Alphonse Lawson souhaite réunir le nouveau bureau très prochainement, afin d’établir un plan stratégique. « L’Amicale doit se réinventer. Nous avons des défis à relever, essentiellement d’immigration et d’intégration. Il y a aussi les questions d’employabilité, de fait français et de santé. Nous allons permettre aux immigrants francophones établis au Manitoba de nous proposer ce qui leur est important et définir nos priorités en fonction des besoins de la communauté. »

Quand elles avaient initié la rencontre au sujet de l’Amicale en décembre 2018, Brenda Arakaza et Marie Rosette Mikulu désiraient avoir des informations concrètes sur l’organisme, dans le but de devenir membres.

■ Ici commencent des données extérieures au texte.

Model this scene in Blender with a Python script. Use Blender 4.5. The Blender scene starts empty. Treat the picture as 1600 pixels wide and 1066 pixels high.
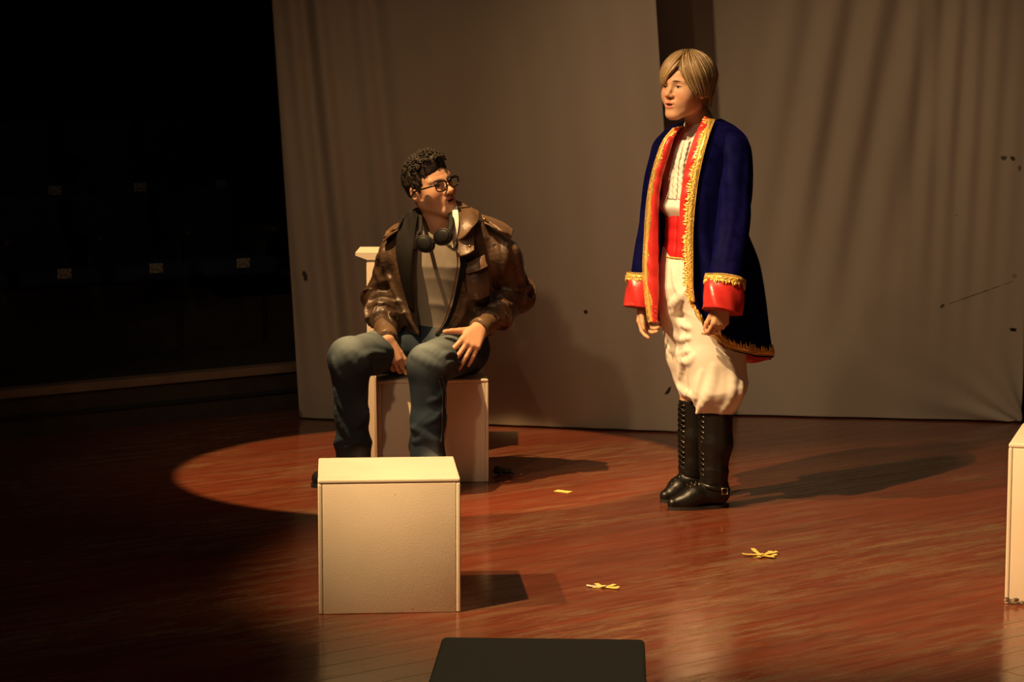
import bpy, math, random
import numpy as np
R = math.radians
random.seed(4); RNG = np.random.default_rng(7)
SC = bpy.context.scene
COL = SC.collection

# ------------------------------------------------------------------ camera, world, lights, exposure
FPX, CAM_H, HORIZON = 3600.0, 1.64, 100.0
PITCH = math.atan((533.0 - HORIZON) / FPX)
cam_d = bpy.data.cameras.new('camera'); cam = bpy.data.objects.new('camera', cam_d); COL.objects.link(cam)
cam.location = (0, 0, CAM_H); cam.rotation_euler = (math.pi / 2 - PITCH, 0, 0)
cam_d.sensor_width = 36.0; cam_d.lens = 36.0 * FPX / 1600.0
cam_d.clip_start = 0.1; cam_d.clip_end = 60
SC.camera = cam
SC.view_settings.view_transform = 'Standard'; SC.view_settings.look = 'None'
SC.view_settings.gamma = 1.0; SC.view_settings.use_curve_mapping = False
SC.view_settings.exposure = 0.0
SC.cycles.max_bounces = 6
world = bpy.data.worlds.new('world'); SC.world = world; world.use_nodes = True
world.node_tree.nodes['Background'].inputs[0].default_value = (0.45, 0.5, 1.0, 1)
world.node_tree.nodes['Background'].inputs[1].default_value = 0.0

def spot(name, loc, target, watts, col, half_deg, blend, size):
    d = bpy.data.lights.new(name, 'SPOT'); o = bpy.data.objects.new(name, d); COL.objects.link(o)
    o.location = loc
    v = np.array(target, float) - np.array(loc, float)
    from mathutils import Vector
    o.rotation_euler = Vector(v).to_track_quat('-Z', 'Y').to_euler()
    d.energy = watts; d.color = col; d.spot_size = R(2 * half_deg); d.spot_blend = blend; d.shadow_soft_size = size
    return o
WARM = (1.0, 0.63, 0.29)
spot('spotlight_pool', (-1.7, 7.75, 5.3), (-0.35, 9.27, 0.0), 2100, (1.0, 0.60, 0.25), 10.3, 0.05, 0.03)
spot('spotlight_key', (-3.3, 4.2, 6.6), (0.80, 7.50, 0.3), 3700, WARM, 12.6, 0.68, 0.04)
spot('spotlight_side', (-4.3, 5.3, 5.6), (1.0, 7.7, 0.3), 2300, WARM, 13.0, 0.8, 0.05)
spot('spotlight_wash', (-2.7, 2.2, 5.0), (-0.25, 10.2, 0.45), 360, (1.0, 0.66, 0.38), 12.5, 0.9, 0.16)
spot('spotlight_wash_right', (-3.1, 4.35, 6.7), (2.05, 10.55, 0.35), 1050, (1.0, 0.66, 0.38), 11.5, 0.9, 0.10)
_a = bpy.data.lights.new('fill_light', 'AREA'); _o = bpy.data.objects.new('fill_light', _a); COL.objects.link(_o)
_o.location = (0.3, 4.5, 7.2); _a.size = 2.5; _a.energy = 22; _a.color = (1.0, .78, .55)  # added weak overhead fill, lifts the dark cube and the shadows

# ------------------------------------------------------------------ helpers
def PX(u, v, D):
    """world point on the line of sight of photo pixel (u, v), at distance D along world Y"""
    cp, sp = math.cos(PITCH), math.sin(PITCH)
    d = np.array([u - 800.0, FPX * cp + (533.0 - v) * sp, -FPX * sp + (533.0 - v) * cp])
    return np.array([0, 0, CAM_H]) + d * (D / d[1])
def FL(u, v, z=0.0):
    cp, sp = math.cos(PITCH), math.sin(PITCH)
    d = np.array([u - 800.0, FPX * cp + (533.0 - v) * sp, -FPX * sp + (533.0 - v) * cp])
    return np.array([0, 0, CAM_H]) + d * ((z - CAM_H) / d[2])
def pixels(P):
    cp, sp = math.cos(PITCH), math.sin(PITCH); P = np.asarray(P, float) - np.array([0, 0, CAM_H])
    w = P[:, 1] * cp - P[:, 2] * sp; h = P[:, 1] * sp + P[:, 2] * cp
    return 800 + FPX * P[:, 0] / w, 533 - FPX * h / w
class Surface:
    """finds how far away a built garment is along a line of sight, to lay trims on it"""
    def __init__(s, P): s.P = np.asarray(P); s.u, s.v = pixels(P); s.D = s.P[:, 1]
    def at(s, u, v, off=0.0, default=9.0, r=2.2):
        m = (np.abs(s.u - u) < r) & (np.abs(s.v - v) < r)
        return (s.D[m].min() if m.any() else default) - off
def V(*a): return np.array(a, float)
def nrm(v): v = np.asarray(v, float); return v / (np.linalg.norm(v) + 1e-12)

def mat(name, base=(.5, .5, .5), rough=.6, spec=.5, metal=0.0, attr=None, noise=None, bump=None, sheen=None, sss=None, coat=None):
    """noise=(scale, colour2, lo, hi, stretch); bump=(scale, strength, distance)"""
    m = bpy.data.materials.new(name); m.use_nodes = True
    nt = m.node_tree; b = nt.nodes['Principled BSDF']; L = nt.links.new
    b.inputs['Base Color'].default_value = (*base, 1); b.inputs['Roughness'].default_value = rough
    b.inputs['Specular IOR Level'].default_value = spec; b.inputs['Metallic'].default_value = metal
    tc = nt.nodes.new('ShaderNodeTexCoord')
    colsock = None
    if attr:
        a = nt.nodes.new('ShaderNodeAttribute'); a.attribute_name = 'Col'; colsock = a.outputs['Color']
    if noise:
        sc, c2, lo, hi = noise[:4]
        n = nt.nodes.new('ShaderNodeTexNoise'); n.inputs['Scale'].default_value = sc; n.inputs['Detail'].default_value = 5
        mp = nt.nodes.new('ShaderNodeMapping'); mp.inputs['Scale'].default_value = noise[4] if len(noise) > 4 else (1, 1, 1)
        L(tc.outputs['Object'], mp.inputs[0]); L(mp.outputs[0], n.inputs['Vector'])
        mr = nt.nodes.new('ShaderNodeMapRange'); mr.inputs[1].default_value = lo; mr.inputs[2].default_value = hi
        L(n.outputs['Fac'], mr.inputs[0])
        mx = nt.nodes.new('ShaderNodeMix'); mx.data_type = 'RGBA'
        mx.inputs[6].default_value = (*base, 1); mx.inputs[7].default_value = (*c2, 1)
        if colsock is not None: L(colsock, mx.inputs[6])
        L(mr.outputs[0], mx.inputs[0]); colsock = mx.outputs[2]
    if colsock is not None: L(colsock, b.inputs['Base Color'])
    if bump:
        n = nt.nodes.new('ShaderNodeTexNoise'); n.inputs['Scale'].default_value = bump[0]; n.inputs['Detail'].default_value = 4
        L(tc.outputs['Object'], n.inputs['Vector'])
        bp = nt.nodes.new('ShaderNodeBump'); bp.inputs['Strength'].default_value = bump[1]; bp.inputs['Distance'].default_value = bump[2]
        L(n.outputs['Fac'], bp.inputs['Height']); L(bp.outputs[0], b.inputs['Normal'])
    if sheen:
        b.inputs['Sheen Weight'].default_value = sheen[0]; b.inputs['Sheen Roughness'].default_value = sheen[1]
        b.inputs['Sheen Tint'].default_value = (*sheen[2], 1)
    if sss:
        b.inputs['Subsurface Weight'].default_value = sss[0]; b.inputs['Subsurface Radius'].default_value = (1, .35, .2)
        b.inputs['Subsurface Scale'].default_value = sss[1]
    if coat:
        b.inputs['Coat Weight'].default_value = coat[0]; b.inputs['Coat Roughness'].default_value = coat[1]
    return m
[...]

À l’issue de cette AGA, toutes deux auraient souhaité avoir accès à davantage de renseignements. C’est d’ailleurs une des priorités de Brenda Arakaza, qui prend bien à coeur son nouveau rôle de secrétaire.

« Je veux vraiment travailler sur les archives de l’Amicale et obtenir les PV des anciennes réunions. C’est important que l’on ait une bonne documentation sur l’histoire de l’association, ses avancements, ses projets, et que notre travail soit transparent pour les membres. C’est aussi primordial de travailler sur la visibilité de l’Amicale, pour avoir plus de membres. Mais pour ceci, il faudra mettre à jour les règlements de l’Amicale qui datent de 2002. »

Désormais secrétaire adjointe, Marie Rosette Mikulu se réjouit d’un « nouveau bureau composé majoritairement de femmes actives. Ce qui m’intéresse d’abord, c’est de rétablir l’Amicale. Elle a été absente de plusieurs activités. Il est important de l’ancrer à nouveau dans la communauté ».